Rain chances in weekend forecast


July 1, 2020

It looks hot and dry out there. Eastern New Mexico was under a “red flag” warning on Tuesday, meaning “critical fire weather conditions” persisted, according to the National Weather Service.

But there is hope for moisture on the horizon. As we like to say in the drought-stricken High Plains: It’s monsoon season.

“We’re kind of getting into that pattern where we’ll have those daily chances of showers and thunderstorms each day,” said Scott Overpeck, meteorologist with the National Weather Service Albuquerque office.

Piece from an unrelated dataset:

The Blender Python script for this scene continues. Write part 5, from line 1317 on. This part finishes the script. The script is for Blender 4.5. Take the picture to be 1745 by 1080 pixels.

While dry conditions will likely persist most of this week, the forecast for Clovis-Portales calls for a 20 percent chance of rain Friday and Saturday, then a 30 percent chance on Sunday.

The region will start to see moisture from the eastern Pacific, and upper-level high pressure will begin to build over the Southwest.

“That’s where we’re looking at the possibility of our monsoon kicking in for the summer,” Overpeck said.

To help gauge the potential of the North American monsoon, meteorologists examine sea surface temperature differences in the Pacific Ocean, short-term weather prediction models and long-term climate models.

Climate change appears to be playing a role in how much rain New Mexico receives from the monsoon, NWS meteorologist Andrew Church said.

“Over the last 10 to 15 years, we have seen a more volatile polar jet stream that has been drying us out more than in the ’80s and ’90s, when we had wet monsoons which were more frequent,” Church said.

Dry westerly winds often accompany the storms, Church said, and the Four Corners high-pressure system is getting stronger.

“You have to go higher up in the atmosphere before thunderstorms can develop,” Church said.

Summer outlooks predict near-average precipitation across most of New Mexico.

“It’s fickle, and highly dependent on location,” Church said. “We haven’t seen a robust monsoon in 14 years now.”

The months of May through September generally account for about 65 percent of the annual moisture received in eastern New Mexico, records show.

July and August are typically the region’s wettest months.

The Albuquerque Journal contributed to this report.